4. Condescending Competitors

Starbucks said it welcomed the competition. “There is room for many coffeehouses in the marketplace that can meet different customers’ needs,” said a spokeswoman, Valerie O’Neil.

I’m sorry, but I think this is a stupid thing to say which clearly demonstrates complacency. What Starbucks is really saying is “Hey, we’ve got no chance to deliver a product as good as yours and we won’t even try. We’re willing to cede a little corner of the market to you.” Who’s to say that this little corner of the market doesn’t grow as people get increasingly irritated with the increasingly inconsistent and unpleasant experience at Starbucks stores?  My response as a senior member of Starbucks management would be “Oh, crap, we’ve got some problems when a little nothing store can thrive and grow in the shadows of two of our stores. We’d better figure out what is wrong and fix it - now.” Valerie’s Presidential-sounding response shouldn’t be music to a Starbuck’s shareholders ears - it should be a cause for concern. A little to fat and a little too happy, methinks.

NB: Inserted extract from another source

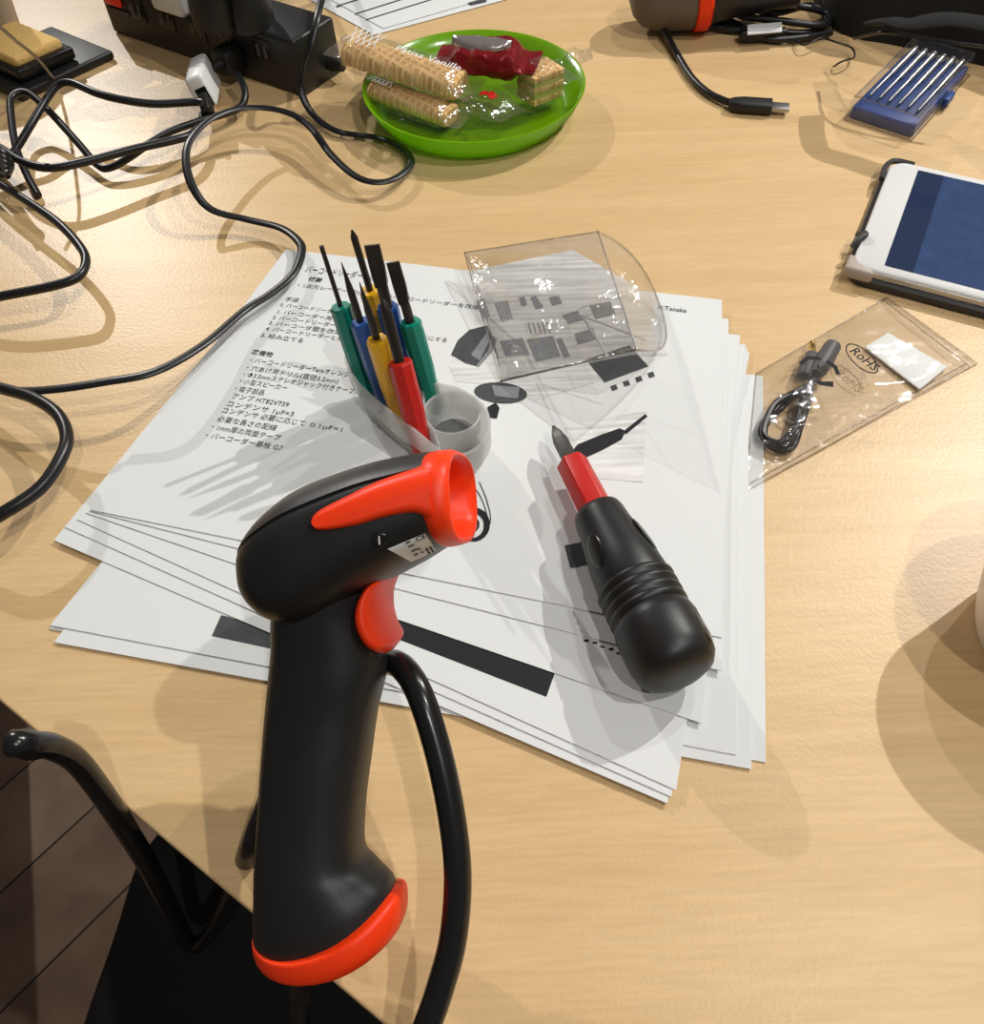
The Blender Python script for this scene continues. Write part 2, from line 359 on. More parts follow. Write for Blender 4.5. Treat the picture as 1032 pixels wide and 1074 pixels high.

5. Ruthless Focus on Quality

As Joe itself becomes a chain, Mr. Rubinstein is struggling with how to manage the growth of his business without diluting Joe’s charm. He gets frequent calls to sell franchises, but says he wants, indeed needs, to stay small. “I have to go to every store two times a day or I go nuts,” he said. “At some point, we will stop growing and just work on bettering and perfecting what we do.”

At this phase of Joe’s existence Jonathan is right. Better to focus on refining and perfecting the model than expanding rapidly. Get the model right, learn how to scale and do so - deliberately. This will drive a stake into the heart of the marginal Starbucks, Cosi and other crappy-experience stores. Why would anyone in their right mind go to one of the mega-chains that have lost touch with their customers versus a place like Joe? Answer: they wouldn’t.



This is classic Schumpeter creative destruction in action, admittedly on a micro-scale as we speak. I’ve written a lot about this and believe strongly that creative destruction is a healthy, and unavoidable, fixture of economic development and a natural part of the company life cycle. Success, without question, sows the seeds of failure, as rapid growth has diluted the Starbucks culture and experience and rendered them vulnerable to a down-home, grass roots entrant like Joe. Further, times change, value propositions shift, and the $5 for a consistent venti skim latte just doesn’t exist any more. Yeah, people are now spending $5 for this when they don’t have many good alternatives, but what about when more Joe’s (or places like them) spring up around town? Invariably, they will. I’ll tell you one thing - I’d sooner spend my $5 at Joe or even at a Dean and Deluca than I would a Starbucks any day. Better preparation, better experience, and I feel better giving a smaller establishment my money than the Seattle behemoth.



Anyway, kudos, Jonathan. You’re on a roll. My best to you for continued success and for keeping the inexorable process of creative destruction going.